26. Joseph Horne, chairman of the Federal Home Loan Bank Board, added to the pressure by criticizing the Federal Reserve for draining mortgage funding from the thrift industry (Bremner, 2004, 176). Many small savings and loans failed or merged.

27. On March 1, the FOMC chose to avoid “further rises in market interest rates to a level that would require consideration of another increase in the discount rate” (Annual Report, 1966, 132–33). On April 12, “relative pressures should not be intensified to the point at which rising market rates would call into question the viability of the current discount rate and the maximum rates permitted to be paid by member banks on time and savings deposits” (ibid., 142). Similar statements occur at other meetings. By June the concern shifted to possible loss of deposits at thrift institutions after the June interest payment date and weakness in housing starts (ibid., 159).

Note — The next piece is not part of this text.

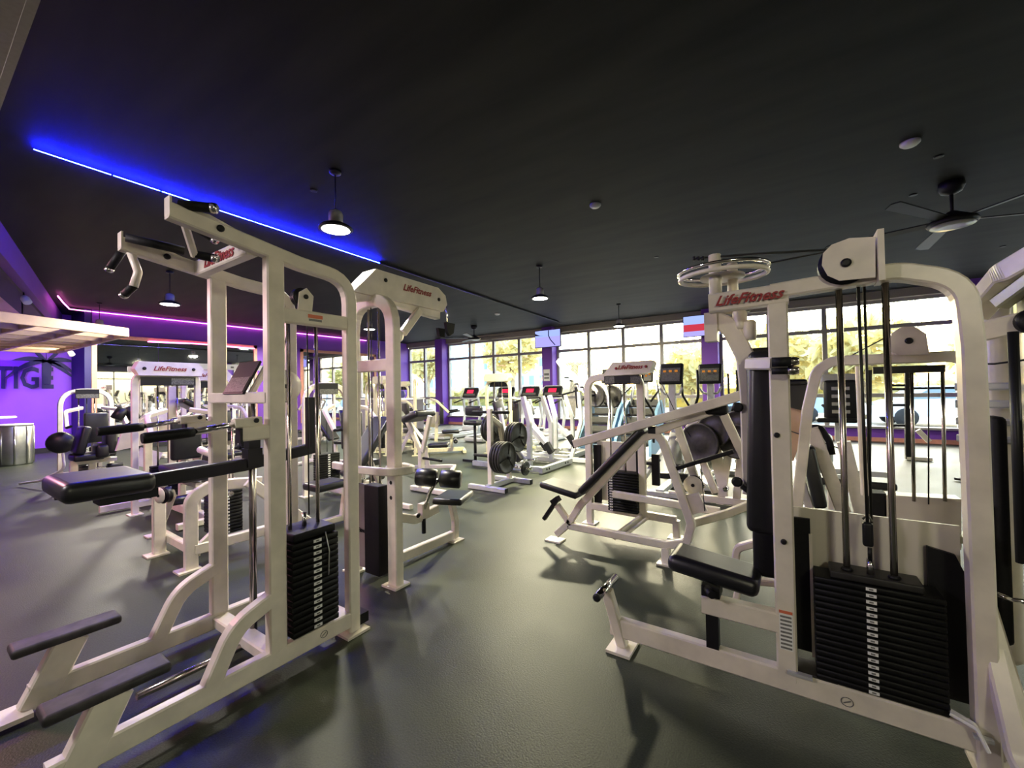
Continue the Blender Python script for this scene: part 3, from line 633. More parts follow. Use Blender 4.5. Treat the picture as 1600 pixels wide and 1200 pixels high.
tt.p('strap', MB().prism([V(-2.68,2.76,2.0), V(-2.68,2.85,2.0), V(-2.68,2.84,1.92), V(-2.68,2.78,1.92)], (.03,0,0)), 'rubber')
#@@R
# ------------------------------------------------------------------ foreground right pulldown
def Y2(x, y): p = UY(2.2, x, y); return V(p.x, 2.23, p.z)
t = T('cable_pulldown_machine', 'cream stack machine with oval rope pulley and numbered black plates, foreground right', 'gym machine', (-.05, 2.23, 0))
t.bar('base_beam', [V(-.86,2.23,.115), V(.60,2.23,.115)], .055, .095, YP)
t.bar('footrest_post', [V(-.80,2.23,.02), V(-.87,2.2,.31)], .05, .055, YP)
t.box('foot_plate', (-.80,2.23,.01), (.13,.17,.015)); 
t.tube('footrest_roller', [V(-.87,2.06,.33), V(-.87,2.33,.33)], .021, 'chrome'); t.p('roller_end', MB().lathe((-.87,2.06,.33), -YP, [(.021,0),(.021,.012),(.012,.016)], 14), 'dark')
t.bar('main_upright', [V(-.045,2.23,.12), V(-.045,2.23,1.83)], .055, .075, YP)
t.bar('seat_beam', [V(-.39,2.23,.36), V(-.06,2.23,.36)], .055, .085, YP)
t.box('seat_post', (-.345,2.23,.25), (.055,.05,.20), 'dark'); t.tube('adjuster_knob', [V(-.36,2.19,.45), V(-.33,2.13,.45)], .018, 'dark')
t.box('seat_bracket', (-.345,2.23,.44), (.08,.1,.05), 'dark')
sx = V(.98,0,-.12).normalized()
t.pad('seat', (-.34,2.27,.525), (.40,.24,.085), 'vinyl', r=.035, ax=(sx, YP, sx.cross(YP)))
t.box('instruction_sticker', (-.045,2.2,.34), (.05,.003,.17), 'white'); t.box('sticker_header', (-.045,2.1985,.42), (.05,.003,.012), 'orange')
for k in range(9): t.box('sticker_print', (-.045,2.198,.40-.017*k), (.042,.002,.008), 'grey')
bolts(t, [(-.045,2.201,.73),(-.06,2.201,1.2)], -YP, .012)
t.bar('rear_arch', [V(-.07,2.23,1.845), V(.36,2.23,1.865), V(.54,2.23,1.80), V(.555,2.23,1.55), V(.56,2.23,.02)], .07, .06, YP, fil=.20)
t.bar('rear_kick_leg', [V(.585,2.24,.45), V(.60,2.10,.16), V(.66,1.98,.03)], .055, .06, XP, fil=.1)
t.box('foot_plate', (.66,1.98,.008), (.13,.15,.014)); t.box('foot_plate', (.585,2.23,.008), (.13,.15,.014))
# head bar, rotating arm and oval pulley ring
t.bar('header_bar', [Y2(1107,474), Y2(1232,457)], .06, .09, YP); 
t.p('header_lettering', text_mb(LOGO, .064, Y2(1168,466)+V(0,-.046,0), Y2(1232,457)-Y2(1107,474), ZP, .004, .45), 'red')
t.tube('ring_post', [Y2(1117,470), Y2(1115,396)], .028, 'cream'); t.tube('ring_post', [Y2(1140,462)+V(0,.12,0), Y2(1138,400)+V(0,.12,0)], .024, 'cream')
rc = Y2(1124,416)+V(.0,.06,0); R_ = .20
def ring(c, r, z): return [c+V(math.cos(2*PI*k/40)*r, math.sin(2*PI*k/40)*r*.85, z) for k in range(41)]
t.tube('pulley_ring', ring(rc, R_, .0), .009, 'chrome', n=8); t.tube('pulley_ring', ring(rc, R_*.97, -.03), .011, 'cream', n=8)
t.p('ring_disc', MB().lathe(rc+V(0,0,-.04), ZP, [(.02,0),(.10,0),(.10,.012),(.02,.012)], 28), 'cream')
t.tube('cable', [Y2(1083,402), Y2(1106,400), Y2(1180,394), Y2(1300,387)], .005, 'cable', n=6)
t.tube('cable', [rc+V(R_,0,0), Y2(1290,380)+V(0,.12,0)], .004, 'cable', n=6)
for k in range(3): t.tube('cable_stop', [Y2(1081+k*7,402), Y2(1085+k*7,401)], .012, 'dark')
# big pulley housing on the arch
poly = [Y2(1365,375), Y2(1365,437), Y2(1310,442), Y2(1292,434), Y2(1283,418), Y2(1285,400), Y2(1298,387), Y2(1325,377)]
t.p('pulley_housing', MB().prism([q+V(0,-.075,0) for q in poly], (0,.006,0)), 'cream'); t.p('pulley_housing', MB().prism([q+V(0,.02,0) for q in poly], (0,.006,0)), 'cream')
t.box('housing_back', Y2(1368,408)+V(.01,-.03,.01), (.02,.12,.20), 'cream')
pulley(t, Y2(1322,413)+V(-.008,-.025,0), YP, .088, .06); bolts(t, [Y2(1320,415)+V(0,-.076,0)], -YP, .018)
# hanging press arm with pads and black front shroud
q = lambda x, y: UY(2.42, x, y)
t.bar('lever_arm', [q(1108,498), q(1140,508), q(1166,560), q(1172,620), q(1176,772)], .055, .085, YP, fil=.12)
t.box('arm_pivot', q(1112,512), (.06,.08,.15), 'cream')
t.tube('pivot_shaft', [q(1112,488), q(1172,482)], .018, 'chrome')
for x, y in ((1156,500),(1170,516)): t.p('pivot_bushing', MB().lathe(q(x,y), ZP, [(.03,-.05),(.034,-.03),(.034,.04),(.025,.05)], 16), 'cream')
bolts(t, [q(1161,636)+V(-.02,-.04,0), q(1160,751)+V(-.02,-.04,0)], -YP, .026)
t.bar('side_rail', [q(1182,560), q(1188,770)], .05, .05, YP, 'cream')
t.pad('back_pad', UY(2.34,1193,690), (.135,.10,.87), 'vinyl', r=.03, ax=(V(1,0,-.03).normalized(), YP, V(.03,0,1).normalized()))
t.pad('upper_pad', UY(2.40,1190,605), (.125,.08,.20), 'vinyl', r=.02)
t.pad('head_pad', UY(2.45,1187,553), (.125,.09,.06), 'vinyl', r=.028)
t.pad('lower_pad', UY(2.36,1198,815), (.12,.09,.52), 'rubber', r=.03)
t.p('pad_rim', MB().sweep([UY(2.38,1160,757), UY(2.38,1180,772), UY(2.38,1212,776)], .10, .025, YP, fil=.03), 'dark')
for y in (566, 580):
    o = t.tube('side_grip', [UY(2.13,1206,y), UY(2.13,1236 if y < 570 else 1238,y-1)], .021 if y < 570 else .015, 'rubber')
    t.p('grip_cap', MB().lathe(UY(2.13,1231,y-1), XP, [(.018,0),(.02,.02),(.014,.04)], 14), 'rod', parent=o)
t.bar('grip_bracket', [UY(2.3,1172,569), UY(2.17,1212,568)], .05, .05, YP)
# weight stack
sc = V(.262, 2.27, 0)
plates(t, (sc.x, sc.y), .405, .13, .165, 17, .0258, -YP, V(-.015,-.0655,0), .033)
t.pad('top_plate', (sc.x,sc.y,.622), (.29,.12,.03), 'disc', r=.006)
t.pad('base_plate', (sc.x-.2,sc.y,.158), (.14,.12,.03), 'disc', r=.005)
for x in (.176, .325):
    t.tube('guide_rod', [V(x,2.25,.15), V(x,2.25,1.84)], .0125, 'rod'); t.p('rod_bushing', MB().lathe((x,2.25,.637), ZP, [(.018,0),(.022,.004),(.016,.014)], 14), 'dark')
t.tube('selector_stem', [V(.252,2.25,.63), V(.252,2.25,.70)], .013, 'chrome')
t.tube('cable_clevis', [V(.252,2.25,.70), V(.252,2.25,.745)], .008, 'dark'); t.pad('cable_connector', (.247,2.25,.80), (.035,.03,.10), 'dark', r=.01)
t.tube('cable', [V(.247,2.25,.84), V(.240,2.25,1.83)], .006, 'cable', n=6); t.tube('cable', [V(.262,2.27,.84), V(.262,2.27,1.86)], .005, 'cable', n=6)
t.tube('connector_ring', [V(.232,2.25,.86), V(.25,2.25,.885), V(.262,2.25,.85)], .005, 'chrome', n=6)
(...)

28. The FOMC held a special telephone meeting on July 8 to adopt a policy of smoothing float and reserve flows during a strike by airline employees. New York wanted authority to sell Treasury bills for cash currently combined with simultaneous contracts to purchase the same bills at a specified future date two or three days later (FOMC Minutes, July 11, 1966, 2–4). The main reason for the activity was to avoid the appearance of larger free reserves, suggesting that policy had eased. The committee approved the proposal. Several members were reluctant to adopt a new technique, but they voted for the proposal.